### Work to be completed
Tell how many lines in the data below include the word "parts". The answer is the number only.

### Provided data
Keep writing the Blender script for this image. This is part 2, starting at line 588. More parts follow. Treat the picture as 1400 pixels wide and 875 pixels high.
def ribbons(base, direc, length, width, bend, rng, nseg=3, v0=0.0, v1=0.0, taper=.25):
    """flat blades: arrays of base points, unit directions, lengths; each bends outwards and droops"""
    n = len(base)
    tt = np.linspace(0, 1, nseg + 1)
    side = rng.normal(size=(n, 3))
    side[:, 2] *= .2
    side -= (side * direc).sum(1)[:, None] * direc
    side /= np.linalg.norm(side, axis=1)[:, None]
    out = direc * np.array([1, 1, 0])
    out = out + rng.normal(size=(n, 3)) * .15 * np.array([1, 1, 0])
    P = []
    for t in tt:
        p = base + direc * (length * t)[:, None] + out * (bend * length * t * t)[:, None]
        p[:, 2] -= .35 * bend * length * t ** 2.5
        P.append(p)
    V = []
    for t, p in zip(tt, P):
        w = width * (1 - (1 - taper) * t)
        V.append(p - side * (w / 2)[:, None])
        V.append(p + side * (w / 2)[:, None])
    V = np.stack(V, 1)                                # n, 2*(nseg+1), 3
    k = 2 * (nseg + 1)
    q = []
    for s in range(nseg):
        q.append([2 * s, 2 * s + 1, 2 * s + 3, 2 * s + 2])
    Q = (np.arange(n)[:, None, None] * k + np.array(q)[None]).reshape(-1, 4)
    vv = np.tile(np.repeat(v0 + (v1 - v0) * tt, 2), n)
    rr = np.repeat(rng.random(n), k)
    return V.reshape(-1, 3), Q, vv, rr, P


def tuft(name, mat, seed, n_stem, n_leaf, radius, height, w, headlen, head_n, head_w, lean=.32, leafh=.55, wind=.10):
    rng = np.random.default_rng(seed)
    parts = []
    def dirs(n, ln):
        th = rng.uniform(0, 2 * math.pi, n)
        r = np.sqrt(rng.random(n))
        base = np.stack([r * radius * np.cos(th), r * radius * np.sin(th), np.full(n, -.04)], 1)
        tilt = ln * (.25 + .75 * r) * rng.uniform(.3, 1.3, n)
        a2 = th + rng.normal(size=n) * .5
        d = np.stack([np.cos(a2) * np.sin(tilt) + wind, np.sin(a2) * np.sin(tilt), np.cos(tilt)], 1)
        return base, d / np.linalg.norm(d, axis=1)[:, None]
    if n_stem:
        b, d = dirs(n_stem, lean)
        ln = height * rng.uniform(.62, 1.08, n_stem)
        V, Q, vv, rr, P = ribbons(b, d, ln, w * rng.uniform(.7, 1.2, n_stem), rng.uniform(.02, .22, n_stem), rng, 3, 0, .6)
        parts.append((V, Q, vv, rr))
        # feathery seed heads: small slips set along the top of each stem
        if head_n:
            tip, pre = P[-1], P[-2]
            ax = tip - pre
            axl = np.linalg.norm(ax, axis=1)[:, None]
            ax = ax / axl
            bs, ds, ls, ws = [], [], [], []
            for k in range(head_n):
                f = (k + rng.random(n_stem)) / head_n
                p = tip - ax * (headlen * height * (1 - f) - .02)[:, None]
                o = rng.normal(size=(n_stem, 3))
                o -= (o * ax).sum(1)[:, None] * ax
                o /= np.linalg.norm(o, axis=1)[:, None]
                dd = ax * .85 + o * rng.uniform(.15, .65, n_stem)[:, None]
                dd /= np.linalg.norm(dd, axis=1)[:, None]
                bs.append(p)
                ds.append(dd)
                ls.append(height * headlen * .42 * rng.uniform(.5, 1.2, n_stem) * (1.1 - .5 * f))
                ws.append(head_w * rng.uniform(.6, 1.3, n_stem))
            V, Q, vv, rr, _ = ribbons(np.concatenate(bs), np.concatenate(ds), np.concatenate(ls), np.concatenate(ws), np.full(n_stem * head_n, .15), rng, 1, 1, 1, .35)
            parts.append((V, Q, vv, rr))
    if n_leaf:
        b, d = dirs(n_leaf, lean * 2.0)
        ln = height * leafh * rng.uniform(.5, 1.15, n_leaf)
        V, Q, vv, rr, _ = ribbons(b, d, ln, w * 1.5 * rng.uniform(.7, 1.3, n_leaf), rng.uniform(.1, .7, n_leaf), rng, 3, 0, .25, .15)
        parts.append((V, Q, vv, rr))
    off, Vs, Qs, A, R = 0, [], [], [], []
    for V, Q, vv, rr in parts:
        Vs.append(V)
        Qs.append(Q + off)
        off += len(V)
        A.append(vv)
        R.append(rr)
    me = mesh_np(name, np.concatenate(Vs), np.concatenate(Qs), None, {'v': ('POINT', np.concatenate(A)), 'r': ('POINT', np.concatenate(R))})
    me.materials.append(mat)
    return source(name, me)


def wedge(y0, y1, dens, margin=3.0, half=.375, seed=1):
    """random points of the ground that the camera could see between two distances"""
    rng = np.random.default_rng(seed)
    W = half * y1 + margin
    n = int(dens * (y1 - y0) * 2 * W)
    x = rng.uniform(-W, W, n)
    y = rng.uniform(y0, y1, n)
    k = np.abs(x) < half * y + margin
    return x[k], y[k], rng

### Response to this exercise
6